Baird's Cancun Position: "All Oars in Water -- Except for Canada's"

John Baird, notorious for his anti-Kyoto antics, is at it again. According to the Globe, the
"...Environment Minister says Canada will be pressing for an approach that leaves no one out, that demands all 'oars in the water'...."
But Canada is in no position to lecture anybody about "oars in water". Having promised to reduce carbon emissions in Kyoto and done nothing about it since then (actually increasing emissions significantly), Canada would have very little credibility when trying to convince other countries to "do as we say but not as we do".

Moreover, since the Industrial Revolution, the rich, industrialized countries like Canada have emitted most of the carbon. Much of it is still in the atmosphere, harming the climate. The fact that countries like China and India have become major emitters on an annual basis recently is not nearly as significant as Baird and Co. would have you think. Even setting aside their much lower emissions per capita, it would be many years before China's and India's share of the accumulating carbon in the air equals that of countries that had been at it for centuries. Confusing flows (annual emissions) with stocks (accumulated pollutants) is such a basic, blatant error that it is clearly nothing more than an excuse for further inaction.

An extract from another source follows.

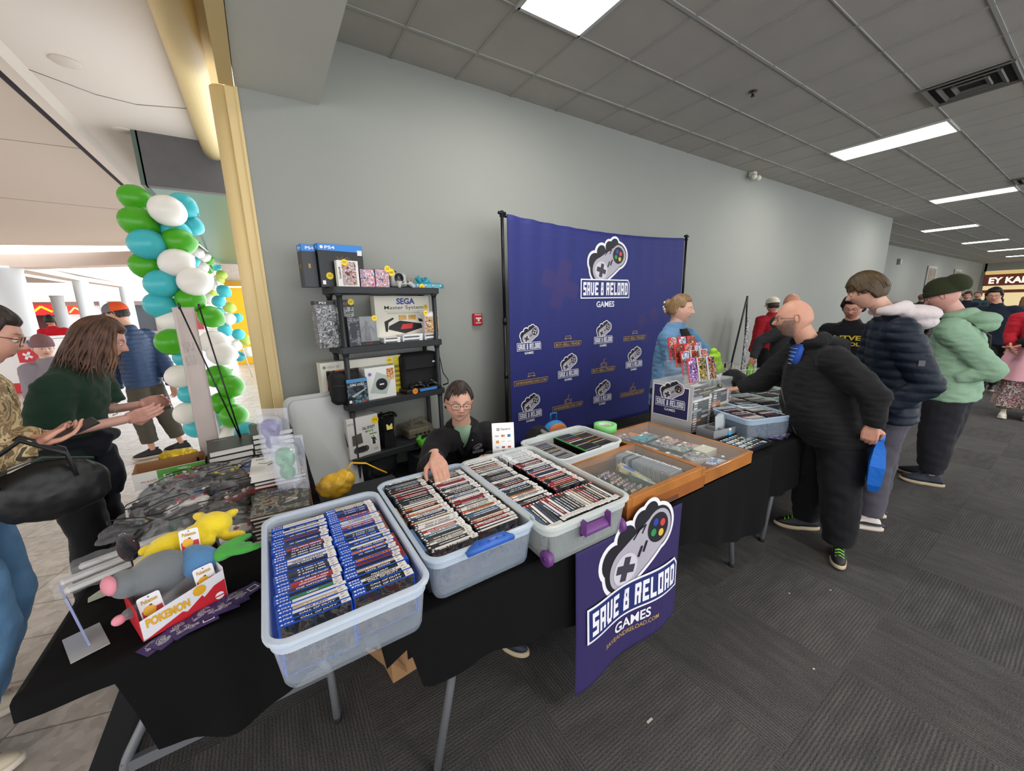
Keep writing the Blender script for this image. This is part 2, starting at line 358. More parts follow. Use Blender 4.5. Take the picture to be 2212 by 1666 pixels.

Insisting on this unreasonable position is a sure way to sabotage progress at Cancun -- developing nations are already warning that the talks are in danger. Nothing would please the fossil fuel special interest groups than the collapse of negotiations for at least one more year. For the planet, on the other hand it is total accumulated carbon that matters.

Dr. James Hansen states that

"...we must reduce the [accumulated] CO2 in the atmosphere to 350 ppm in order to avoid disaster for coming generations.
"Humans have caused carbon dioxide to increase from 280 ppm in 1750 to 387 ppm in 2009. 387 ppm is already in the dangerous range. Such a reduction is still practical, but just barely [bolding in original]"

He also warns that

"Continued unfettered burning of all fossil fuels and other human-caused climate changes will cause the climate system to pass tipping points, such that we hand our children and grandchildren a dynamic situation that is out of their control.

"If we continue down this path, by the end of this century envision a future where:

• droughts, heat waves, and forest fires of unprecedented ferocity

• 20% of Earth’s species—about two million species—will be extinct or on the way to certain extinction

• a rapidly rising sea level, with more coming out of humanity’s control

• frontal (cyclonic) storms with hurricane-like winds, which, with rising seas and storm surges, will devastate thousands of coastal cities

But that does not have to be our future [bolding in original]."

We must act now. Obstructionism must not carry the day.